PROBLEM TO SOLVE:
Write out, word for word, only the data from its first line to the line containing "COL = SC.collection".

DATASET EXTRACT:

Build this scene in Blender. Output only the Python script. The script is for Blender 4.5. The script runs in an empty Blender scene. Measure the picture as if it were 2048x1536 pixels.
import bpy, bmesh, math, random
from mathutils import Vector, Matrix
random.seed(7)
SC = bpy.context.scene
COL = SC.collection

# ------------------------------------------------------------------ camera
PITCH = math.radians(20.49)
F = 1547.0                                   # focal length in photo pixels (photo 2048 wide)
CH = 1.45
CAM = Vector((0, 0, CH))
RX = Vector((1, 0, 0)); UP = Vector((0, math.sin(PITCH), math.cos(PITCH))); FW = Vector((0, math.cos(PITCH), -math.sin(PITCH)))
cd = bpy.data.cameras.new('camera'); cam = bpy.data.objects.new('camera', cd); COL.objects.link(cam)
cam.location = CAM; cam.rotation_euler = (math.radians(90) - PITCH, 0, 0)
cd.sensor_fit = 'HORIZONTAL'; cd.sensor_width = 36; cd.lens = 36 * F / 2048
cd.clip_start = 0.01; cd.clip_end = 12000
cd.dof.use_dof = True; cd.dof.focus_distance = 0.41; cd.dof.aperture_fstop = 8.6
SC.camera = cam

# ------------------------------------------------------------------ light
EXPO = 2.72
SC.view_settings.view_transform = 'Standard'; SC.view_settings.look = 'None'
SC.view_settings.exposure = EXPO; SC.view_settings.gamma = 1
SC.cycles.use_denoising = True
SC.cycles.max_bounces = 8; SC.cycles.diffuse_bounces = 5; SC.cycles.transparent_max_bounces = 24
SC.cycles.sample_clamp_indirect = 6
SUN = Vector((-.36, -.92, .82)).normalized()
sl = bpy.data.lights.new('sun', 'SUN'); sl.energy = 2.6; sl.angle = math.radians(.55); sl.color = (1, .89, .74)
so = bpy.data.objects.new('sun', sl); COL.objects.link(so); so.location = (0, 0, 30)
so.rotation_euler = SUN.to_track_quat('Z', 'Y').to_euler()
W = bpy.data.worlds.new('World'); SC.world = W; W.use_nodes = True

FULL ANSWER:
Build this scene in Blender. Output only the Python script. The script is for Blender 4.5. The script runs in an empty Blender scene. Measure the picture as if it were 2048x1536 pixels.
import bpy, bmesh, math, random
from mathutils import Vector, Matrix
random.seed(7)
SC = bpy.context.scene
COL = SC.collection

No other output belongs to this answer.